TASK. Beginning with the first line of the data below, extract each line up to and including the one containing "p = onY(px, 275, 2.66);". Copy them exactly and add nothing.
*** SOURCE DATA ***
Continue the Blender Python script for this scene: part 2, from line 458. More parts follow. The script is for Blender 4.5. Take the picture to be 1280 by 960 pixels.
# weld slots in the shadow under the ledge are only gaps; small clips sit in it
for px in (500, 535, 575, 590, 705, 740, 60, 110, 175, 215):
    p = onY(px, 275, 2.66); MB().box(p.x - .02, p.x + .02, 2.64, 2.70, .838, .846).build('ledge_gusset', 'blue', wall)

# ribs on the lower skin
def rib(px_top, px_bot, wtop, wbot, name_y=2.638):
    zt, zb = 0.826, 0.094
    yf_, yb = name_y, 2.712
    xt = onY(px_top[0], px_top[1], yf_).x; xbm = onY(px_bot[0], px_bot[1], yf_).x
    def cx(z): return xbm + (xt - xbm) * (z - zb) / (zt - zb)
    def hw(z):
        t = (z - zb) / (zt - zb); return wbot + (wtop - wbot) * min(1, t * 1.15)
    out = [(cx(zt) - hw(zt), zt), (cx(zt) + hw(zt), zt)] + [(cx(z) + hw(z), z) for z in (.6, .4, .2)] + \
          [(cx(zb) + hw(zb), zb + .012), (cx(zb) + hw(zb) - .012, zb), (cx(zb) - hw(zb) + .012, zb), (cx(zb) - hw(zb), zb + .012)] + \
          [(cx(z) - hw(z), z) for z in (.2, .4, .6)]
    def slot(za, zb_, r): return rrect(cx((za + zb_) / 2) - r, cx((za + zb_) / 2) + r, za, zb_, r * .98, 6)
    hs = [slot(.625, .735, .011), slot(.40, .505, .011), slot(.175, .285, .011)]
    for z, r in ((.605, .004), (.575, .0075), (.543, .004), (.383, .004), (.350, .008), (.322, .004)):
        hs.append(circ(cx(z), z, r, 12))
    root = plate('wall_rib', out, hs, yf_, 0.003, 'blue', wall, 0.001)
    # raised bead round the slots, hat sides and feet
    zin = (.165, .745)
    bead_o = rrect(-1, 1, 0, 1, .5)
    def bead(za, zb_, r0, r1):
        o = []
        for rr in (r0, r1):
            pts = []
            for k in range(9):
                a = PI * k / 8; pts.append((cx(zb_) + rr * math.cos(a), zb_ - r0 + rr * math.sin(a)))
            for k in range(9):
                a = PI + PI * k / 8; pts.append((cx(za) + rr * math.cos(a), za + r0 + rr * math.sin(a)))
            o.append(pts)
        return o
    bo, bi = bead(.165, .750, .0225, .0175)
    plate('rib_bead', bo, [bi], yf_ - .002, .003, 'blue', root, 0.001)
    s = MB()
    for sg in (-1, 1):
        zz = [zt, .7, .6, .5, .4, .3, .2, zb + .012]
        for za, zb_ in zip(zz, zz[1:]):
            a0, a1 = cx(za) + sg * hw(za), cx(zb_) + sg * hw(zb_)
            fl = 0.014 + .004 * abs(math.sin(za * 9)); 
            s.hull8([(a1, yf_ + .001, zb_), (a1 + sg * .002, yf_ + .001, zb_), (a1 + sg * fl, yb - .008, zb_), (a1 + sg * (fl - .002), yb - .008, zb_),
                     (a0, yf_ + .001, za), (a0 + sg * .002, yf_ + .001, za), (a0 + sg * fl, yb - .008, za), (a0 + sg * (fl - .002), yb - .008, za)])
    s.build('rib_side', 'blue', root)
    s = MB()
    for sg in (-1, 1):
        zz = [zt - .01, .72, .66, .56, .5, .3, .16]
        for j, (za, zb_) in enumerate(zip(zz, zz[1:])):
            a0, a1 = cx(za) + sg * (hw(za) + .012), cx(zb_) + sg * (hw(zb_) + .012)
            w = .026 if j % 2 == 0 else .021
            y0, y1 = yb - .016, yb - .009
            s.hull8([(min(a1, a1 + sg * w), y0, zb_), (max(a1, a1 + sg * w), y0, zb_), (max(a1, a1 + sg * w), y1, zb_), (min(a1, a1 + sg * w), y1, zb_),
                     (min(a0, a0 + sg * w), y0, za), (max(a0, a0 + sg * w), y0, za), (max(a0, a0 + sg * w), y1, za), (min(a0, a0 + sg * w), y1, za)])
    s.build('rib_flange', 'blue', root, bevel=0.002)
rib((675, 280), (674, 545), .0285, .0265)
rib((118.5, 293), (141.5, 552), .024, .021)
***
COMPLETED EXERCISE.
Continue the Blender Python script for this scene: part 2, from line 458. More parts follow. The script is for Blender 4.5. Take the picture to be 1280 by 960 pixels.
# weld slots in the shadow under the ledge are only gaps; small clips sit in it
for px in (500, 535, 575, 590, 705, 740, 60, 110, 175, 215):
    p = onY(px, 275, 2.66); MB().box(p.x - .02, p.x + .02, 2.64, 2.70, .838, .846).build('ledge_gusset', 'blue', wall)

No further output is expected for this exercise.